Molto probabilmente tra poche settimane i Talebani controlleranno nuovamente l’Afghanistan, ma quanto è concreto il rischio che il Paese torni a essere una base per il terrorismo internazionale? L’opinione di Abdul Sayed
In 8 giorni, i talebani hanno preso il controllo di 16 delle 34 province dell’Afghanistan e 18 dei suoi capoluoghi di provincia — e il conteggio è destinato a crescere. Gli Stati Uniti invieranno tre battaglioni di fanteria per facilitare l’uscita degli americani dal Paese. Il Pentagono pensa soprattutto al personale diplomatico, protetto già da 650 Marines, che forse sarà spostato al lavoro in un capannone apposito all’interno dell’aeroporto internazionale di Kabul. L’Italia sta valutando con il COFS come mettere in sicurezza il personale dell’ambasciata — argomento al centro di una telefonata tra il premier Mario Draghi e il ministro Luigi Di Maio. Downing Street ha tenuto una riunione di emergenza sulla crisi, lo stesso hanno fatto i rappresentanti dei Paesi membri Nato allo Shape.
La Gran Bretagna s’è detta pronta a una marcia indietro se i Talebani dovessero “tornare ad ospitare al Qaeda diventando così una minaccia per l’Occidente”, ha dichiarato il ministro della Difesa inglese, Ben Wallace, aggiungendo che Londra ha intenzione di lasciare “ogni opzione aperta”. Il punto ormai non sembra più il se, ma semmai il quando il Paese tornerà sotto il controllo dei Talebani. E il dubbio tra le cancellerie internazionali è già passato oltre: è possibile che l’Afghanistan torni un santuario di al Qaeda? A distanza di venti anni dall’invasione americana (e poi Nato) legata proprio alla protezione che i Talebani del Mullah Omar fornivano al gruppo di Osama bin Laden, siamo tornati al punto zero?
Abdul Sayed, un ricercatore indipendente sul jihadismo e sulla politica e la sicurezza della regione Afghanistan-Pakistan, fa notare a Formiche.net che nonostante tutte le pressioni statunitensi, i Talebani non hanno promesso che in futuro non proteggeranno al Qaeda o gruppi affini sotto il loro governo in Afghanistan. “Nelle recenti dichiarazioni della leadership — continua Sayed — i Talebani non hanno promesso agli Stati Uniti di iniziare alcuna guerra contro al-Qaeda né di portarli fuori dal Paese e, secondo i Talebani, la loro unica promessa a Washington è che non permetteranno a nessuno di usare il suolo afghano per pianificare attacchi contro gli Stati Uniti o i suoi alleati in futuro”.

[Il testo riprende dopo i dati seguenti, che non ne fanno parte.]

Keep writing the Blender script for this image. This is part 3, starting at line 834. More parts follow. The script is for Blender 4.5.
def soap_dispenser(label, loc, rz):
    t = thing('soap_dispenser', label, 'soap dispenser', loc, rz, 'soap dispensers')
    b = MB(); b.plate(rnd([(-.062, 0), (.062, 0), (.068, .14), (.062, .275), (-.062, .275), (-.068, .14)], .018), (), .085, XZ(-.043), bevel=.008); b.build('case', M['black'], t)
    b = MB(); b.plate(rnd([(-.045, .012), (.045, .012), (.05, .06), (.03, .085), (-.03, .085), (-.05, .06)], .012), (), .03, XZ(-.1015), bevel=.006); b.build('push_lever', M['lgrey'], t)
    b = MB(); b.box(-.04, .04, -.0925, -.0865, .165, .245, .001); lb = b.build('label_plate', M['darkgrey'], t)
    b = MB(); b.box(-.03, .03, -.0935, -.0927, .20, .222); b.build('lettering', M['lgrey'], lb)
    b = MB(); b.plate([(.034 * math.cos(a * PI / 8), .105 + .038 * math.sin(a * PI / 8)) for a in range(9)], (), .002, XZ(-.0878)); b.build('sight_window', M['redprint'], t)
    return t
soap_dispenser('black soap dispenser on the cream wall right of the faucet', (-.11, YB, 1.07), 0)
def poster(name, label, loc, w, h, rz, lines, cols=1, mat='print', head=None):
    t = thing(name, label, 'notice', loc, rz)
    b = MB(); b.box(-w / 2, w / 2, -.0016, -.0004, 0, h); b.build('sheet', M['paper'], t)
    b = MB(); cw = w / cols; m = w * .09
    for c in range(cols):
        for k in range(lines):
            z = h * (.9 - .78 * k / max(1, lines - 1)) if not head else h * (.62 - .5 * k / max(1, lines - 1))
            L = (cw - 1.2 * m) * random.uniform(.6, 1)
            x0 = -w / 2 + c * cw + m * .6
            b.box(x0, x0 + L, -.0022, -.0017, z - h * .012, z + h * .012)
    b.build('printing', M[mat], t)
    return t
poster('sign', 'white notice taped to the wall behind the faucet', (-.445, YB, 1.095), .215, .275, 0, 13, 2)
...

Tuttavia questo non significa che l’Afghanistan tornerà ad essere un santuario di al-Qaeda come prima dell’11 Settembre. “I qaedisti sono a conoscenza degli impegni dei talebani nell’accordo di Doha con gli Stati Uniti — aggiunge l’esperto — e stanno seguendo le istruzioni dei Talebani su come vivere in Afghanistan. Il gruppo non è nemmeno in grado di pianificare attacchi transnazionali dall’Afghanistan. Questi attacchi erano un mezzo per i gli obiettivi di al Qaeda e non di per sé l’obiettivo finale. Quindi, al Qaeda vivrà in Afghanistan, ma ci sono possibilità molto rare che pianificherà un altro 11 settembre da qui in futuro”.
Oltre alle preoccupazioni americane ed europee, la Cina sente come problema diretto il rischio di un’osmosi tra le istanze jihadiste del venturo Emirato islamico talebano con il territorio dello Xinjiang, dove Pechino vuole controllare la minoranza musulmana con particolare attenzione alle dinamiche di radicalizzazione. La Russia poi da settimane sottolinea che il rischio maggiore è la proliferazione della Wilayah Khorasan dello Stato islamico che si muove nell’Asia centrale ma che fa base in Afghanistan — secondo stime russe di qualche anno fa può contare su 10mila combattenti, in parte sottratti ai qaedisti, in parte ai Talebani.
“Il caso ISKP (acronimo dello Stato islamico del Khorasan, ndr) è diverso da al-Qaeda. È il primo nemico dei talebani in Afghanistan e i talebani non mostrano e non mostreranno pietà per il gruppo. Inoltre, diversi fattori fanno capire che l’ISKP ha il potenziale per creare sfide per i talebani in futuro”, spiega Sayed. Già in passato in Afghanistan si era assistito a questa sorta di competizione all’interno del mondo jihadista.